-- Exercise details --
Your task is to quote the material that follows, in full and exactly.

* start Source excerpt *

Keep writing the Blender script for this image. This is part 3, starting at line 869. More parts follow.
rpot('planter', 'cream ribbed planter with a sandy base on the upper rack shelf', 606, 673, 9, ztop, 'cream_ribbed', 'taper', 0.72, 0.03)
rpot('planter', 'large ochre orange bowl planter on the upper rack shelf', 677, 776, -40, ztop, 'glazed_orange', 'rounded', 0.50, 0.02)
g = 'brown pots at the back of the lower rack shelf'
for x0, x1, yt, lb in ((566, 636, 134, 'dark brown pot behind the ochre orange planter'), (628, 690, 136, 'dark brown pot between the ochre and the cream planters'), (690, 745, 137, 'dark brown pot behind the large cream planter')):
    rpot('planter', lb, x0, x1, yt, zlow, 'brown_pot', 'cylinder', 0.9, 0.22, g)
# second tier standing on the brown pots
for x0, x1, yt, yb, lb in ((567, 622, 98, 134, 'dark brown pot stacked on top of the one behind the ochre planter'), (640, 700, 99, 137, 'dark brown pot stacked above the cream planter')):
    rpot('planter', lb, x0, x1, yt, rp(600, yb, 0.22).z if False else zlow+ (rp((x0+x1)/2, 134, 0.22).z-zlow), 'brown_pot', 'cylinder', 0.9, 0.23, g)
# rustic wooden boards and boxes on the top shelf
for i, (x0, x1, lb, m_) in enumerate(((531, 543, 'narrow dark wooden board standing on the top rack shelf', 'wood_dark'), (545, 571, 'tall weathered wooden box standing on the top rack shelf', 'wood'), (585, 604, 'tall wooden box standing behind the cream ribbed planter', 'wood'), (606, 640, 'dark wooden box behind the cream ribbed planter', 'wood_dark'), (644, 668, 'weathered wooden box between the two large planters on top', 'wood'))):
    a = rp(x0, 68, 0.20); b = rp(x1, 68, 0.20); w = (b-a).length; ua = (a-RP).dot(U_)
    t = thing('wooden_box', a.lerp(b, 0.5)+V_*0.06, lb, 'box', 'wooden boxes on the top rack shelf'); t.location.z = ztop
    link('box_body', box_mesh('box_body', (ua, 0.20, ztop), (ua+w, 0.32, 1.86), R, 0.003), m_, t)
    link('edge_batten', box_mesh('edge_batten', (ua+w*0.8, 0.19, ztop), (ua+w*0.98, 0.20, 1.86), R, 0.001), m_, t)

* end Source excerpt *

-- The reply --
Keep writing the Blender script for this image. This is part 3, starting at line 869. More parts follow.
rpot('planter', 'cream ribbed planter with a sandy base on the upper rack shelf', 606, 673, 9, ztop, 'cream_ribbed', 'taper', 0.72, 0.03)
rpot('planter', 'large ochre orange bowl planter on the upper rack shelf', 677, 776, -40, ztop, 'glazed_orange', 'rounded', 0.50, 0.02)
g = 'brown pots at the back of the lower rack shelf'
for x0, x1, yt, lb in ((566, 636, 134, 'dark brown pot behind the ochre orange planter'), (628, 690, 136, 'dark brown pot between the ochre and the cream planters'), (690, 745, 137, 'dark brown pot behind the large cream planter')):
    rpot('planter', lb, x0, x1, yt, zlow, 'brown_pot', 'cylinder', 0.9, 0.22, g)
# second tier standing on the brown pots
for x0, x1, yt, yb, lb in ((567, 622, 98, 134, 'dark brown pot stacked on top of the one behind the ochre planter'), (640, 700, 99, 137, 'dark brown pot stacked above the cream planter')):
    rpot('planter', lb, x0, x1, yt, rp(600, yb, 0.22).z if False else zlow+ (rp((x0+x1)/2, 134, 0.22).z-zlow), 'brown_pot', 'cylinder', 0.9, 0.23, g)
# rustic wooden boards and boxes on the top shelf
for i, (x0, x1, lb, m_) in enumerate(((531, 543, 'narrow dark wooden board standing on the top rack shelf', 'wood_dark'), (545, 571, 'tall weathered wooden box standing on the top rack shelf', 'wood'), (585, 604, 'tall wooden box standing behind the cream ribbed planter', 'wood'), (606, 640, 'dark wooden box behind the cream ribbed planter', 'wood_dark'), (644, 668, 'weathered wooden box between the two large planters on top', 'wood'))):
    a = rp(x0, 68, 0.20); b = rp(x1, 68, 0.20); w = (b-a).length; ua = (a-RP).dot(U_)
    t = thing('wooden_box', a.lerp(b, 0.5)+V_*0.06, lb, 'box', 'wooden boxes on the top rack shelf'); t.location.z = ztop
    link('box_body', box_mesh('box_body', (ua, 0.20, ztop), (ua+w, 0.32, 1.86), R, 0.003), m_, t)
    link('edge_batten', box_mesh('edge_batten', (ua+w*0.8, 0.19, ztop), (ua+w*0.98, 0.20, 1.86), R, 0.001), m_, t)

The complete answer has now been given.